:: Recorded information ::

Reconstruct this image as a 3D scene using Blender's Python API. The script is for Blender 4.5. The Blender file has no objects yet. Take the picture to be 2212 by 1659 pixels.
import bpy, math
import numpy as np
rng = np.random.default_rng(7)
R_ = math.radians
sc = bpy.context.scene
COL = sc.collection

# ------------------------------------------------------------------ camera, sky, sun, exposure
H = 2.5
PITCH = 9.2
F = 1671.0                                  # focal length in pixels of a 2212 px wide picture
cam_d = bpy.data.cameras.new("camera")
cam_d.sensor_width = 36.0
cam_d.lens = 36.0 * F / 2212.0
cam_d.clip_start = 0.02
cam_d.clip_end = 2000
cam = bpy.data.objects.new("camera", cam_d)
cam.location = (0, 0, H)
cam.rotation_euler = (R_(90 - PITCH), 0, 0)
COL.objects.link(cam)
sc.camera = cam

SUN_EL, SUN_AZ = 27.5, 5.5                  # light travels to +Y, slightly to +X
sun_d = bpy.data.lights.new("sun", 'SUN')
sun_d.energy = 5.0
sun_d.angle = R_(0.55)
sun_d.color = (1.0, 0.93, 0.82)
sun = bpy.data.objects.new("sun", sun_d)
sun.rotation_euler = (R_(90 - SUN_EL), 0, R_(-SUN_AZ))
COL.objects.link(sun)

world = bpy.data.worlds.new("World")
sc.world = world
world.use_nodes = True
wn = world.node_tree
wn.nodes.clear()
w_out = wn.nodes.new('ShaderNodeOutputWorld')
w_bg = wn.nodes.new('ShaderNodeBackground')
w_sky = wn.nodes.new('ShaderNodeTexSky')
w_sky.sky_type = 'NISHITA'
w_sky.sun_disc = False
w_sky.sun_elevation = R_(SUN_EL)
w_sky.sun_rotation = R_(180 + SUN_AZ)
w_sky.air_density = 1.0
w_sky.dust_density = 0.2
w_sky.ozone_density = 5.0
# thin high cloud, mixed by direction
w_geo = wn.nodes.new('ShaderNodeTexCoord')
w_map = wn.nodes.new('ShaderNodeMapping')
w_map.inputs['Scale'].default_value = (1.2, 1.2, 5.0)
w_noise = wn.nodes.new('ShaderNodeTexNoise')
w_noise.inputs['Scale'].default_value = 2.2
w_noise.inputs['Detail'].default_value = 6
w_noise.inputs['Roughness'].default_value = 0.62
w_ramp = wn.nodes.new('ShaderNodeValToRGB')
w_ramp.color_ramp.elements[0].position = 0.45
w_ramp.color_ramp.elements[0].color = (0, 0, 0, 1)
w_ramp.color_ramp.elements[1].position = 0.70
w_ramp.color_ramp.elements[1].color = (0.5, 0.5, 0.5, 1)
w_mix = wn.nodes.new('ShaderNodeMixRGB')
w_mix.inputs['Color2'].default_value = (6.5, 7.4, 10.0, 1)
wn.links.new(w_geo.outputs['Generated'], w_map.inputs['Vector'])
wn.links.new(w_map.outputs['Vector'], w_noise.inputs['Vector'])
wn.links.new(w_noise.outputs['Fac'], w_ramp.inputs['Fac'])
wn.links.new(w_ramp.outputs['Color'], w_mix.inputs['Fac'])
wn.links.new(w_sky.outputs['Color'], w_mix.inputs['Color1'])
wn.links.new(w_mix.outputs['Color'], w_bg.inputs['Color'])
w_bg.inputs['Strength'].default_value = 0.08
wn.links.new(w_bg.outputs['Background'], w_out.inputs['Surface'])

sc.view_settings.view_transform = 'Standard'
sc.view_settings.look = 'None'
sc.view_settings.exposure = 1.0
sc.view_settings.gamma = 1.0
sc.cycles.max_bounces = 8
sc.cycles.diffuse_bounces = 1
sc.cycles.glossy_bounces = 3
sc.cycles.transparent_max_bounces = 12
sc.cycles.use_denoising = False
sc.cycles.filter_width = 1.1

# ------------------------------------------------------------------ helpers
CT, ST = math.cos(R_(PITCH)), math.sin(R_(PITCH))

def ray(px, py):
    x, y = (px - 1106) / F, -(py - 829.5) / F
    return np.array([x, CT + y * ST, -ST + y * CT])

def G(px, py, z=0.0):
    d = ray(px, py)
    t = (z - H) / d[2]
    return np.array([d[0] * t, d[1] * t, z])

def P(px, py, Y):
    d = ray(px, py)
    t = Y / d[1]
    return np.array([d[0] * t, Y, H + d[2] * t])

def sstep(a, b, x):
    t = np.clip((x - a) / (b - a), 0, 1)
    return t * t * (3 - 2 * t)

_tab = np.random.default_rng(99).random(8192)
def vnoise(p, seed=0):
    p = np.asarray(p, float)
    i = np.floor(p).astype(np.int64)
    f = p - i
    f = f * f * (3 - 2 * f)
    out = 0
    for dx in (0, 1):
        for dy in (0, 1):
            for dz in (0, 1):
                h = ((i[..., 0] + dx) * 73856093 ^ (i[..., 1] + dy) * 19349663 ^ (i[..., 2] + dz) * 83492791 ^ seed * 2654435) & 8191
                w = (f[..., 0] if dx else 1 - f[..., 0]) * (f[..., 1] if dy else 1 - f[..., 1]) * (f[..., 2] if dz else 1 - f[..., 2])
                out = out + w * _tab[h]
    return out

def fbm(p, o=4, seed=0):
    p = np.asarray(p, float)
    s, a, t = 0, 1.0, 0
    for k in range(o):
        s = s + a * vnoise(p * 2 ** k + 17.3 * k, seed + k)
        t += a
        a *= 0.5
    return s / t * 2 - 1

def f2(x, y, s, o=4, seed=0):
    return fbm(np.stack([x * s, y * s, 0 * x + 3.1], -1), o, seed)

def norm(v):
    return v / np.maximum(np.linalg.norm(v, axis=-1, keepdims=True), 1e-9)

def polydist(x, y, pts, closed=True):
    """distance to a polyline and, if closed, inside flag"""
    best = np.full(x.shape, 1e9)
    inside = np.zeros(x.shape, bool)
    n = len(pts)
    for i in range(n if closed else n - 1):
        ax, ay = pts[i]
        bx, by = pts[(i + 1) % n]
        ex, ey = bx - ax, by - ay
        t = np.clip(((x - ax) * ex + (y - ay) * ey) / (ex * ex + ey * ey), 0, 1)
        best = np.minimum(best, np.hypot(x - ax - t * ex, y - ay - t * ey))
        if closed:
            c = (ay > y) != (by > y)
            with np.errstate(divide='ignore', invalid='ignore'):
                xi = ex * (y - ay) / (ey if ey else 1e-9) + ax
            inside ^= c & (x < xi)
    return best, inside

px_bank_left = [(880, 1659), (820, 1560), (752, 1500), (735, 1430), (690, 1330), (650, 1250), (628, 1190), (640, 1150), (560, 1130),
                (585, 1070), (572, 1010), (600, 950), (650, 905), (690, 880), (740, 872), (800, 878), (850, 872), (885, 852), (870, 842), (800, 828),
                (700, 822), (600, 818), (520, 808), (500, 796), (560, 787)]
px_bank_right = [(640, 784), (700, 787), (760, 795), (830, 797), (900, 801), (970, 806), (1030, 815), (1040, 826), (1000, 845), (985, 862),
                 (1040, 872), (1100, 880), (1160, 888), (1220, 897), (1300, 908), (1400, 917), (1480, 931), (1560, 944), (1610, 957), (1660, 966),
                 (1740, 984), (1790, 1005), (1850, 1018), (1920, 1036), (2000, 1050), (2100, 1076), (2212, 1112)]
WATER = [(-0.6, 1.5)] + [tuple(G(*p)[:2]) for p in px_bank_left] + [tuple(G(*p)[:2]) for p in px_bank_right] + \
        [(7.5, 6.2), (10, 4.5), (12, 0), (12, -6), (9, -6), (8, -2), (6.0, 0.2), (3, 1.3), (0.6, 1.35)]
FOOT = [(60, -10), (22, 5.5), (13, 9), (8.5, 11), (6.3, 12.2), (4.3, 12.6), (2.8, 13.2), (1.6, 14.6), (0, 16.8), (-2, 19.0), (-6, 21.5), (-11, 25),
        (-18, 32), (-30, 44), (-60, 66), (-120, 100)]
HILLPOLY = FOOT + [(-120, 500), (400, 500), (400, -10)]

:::

» **Short exercise**: Return nothing but the lines from the start of the listing above through the line containing "COL = sc.collection", exactly as given.

» **Result of the task**:
Reconstruct this image as a 3D scene using Blender's Python API. The script is for Blender 4.5. The Blender file has no objects yet. Take the picture to be 2212 by 1659 pixels.
import bpy, math
import numpy as np
rng = np.random.default_rng(7)
R_ = math.radians
sc = bpy.context.scene
COL = sc.collection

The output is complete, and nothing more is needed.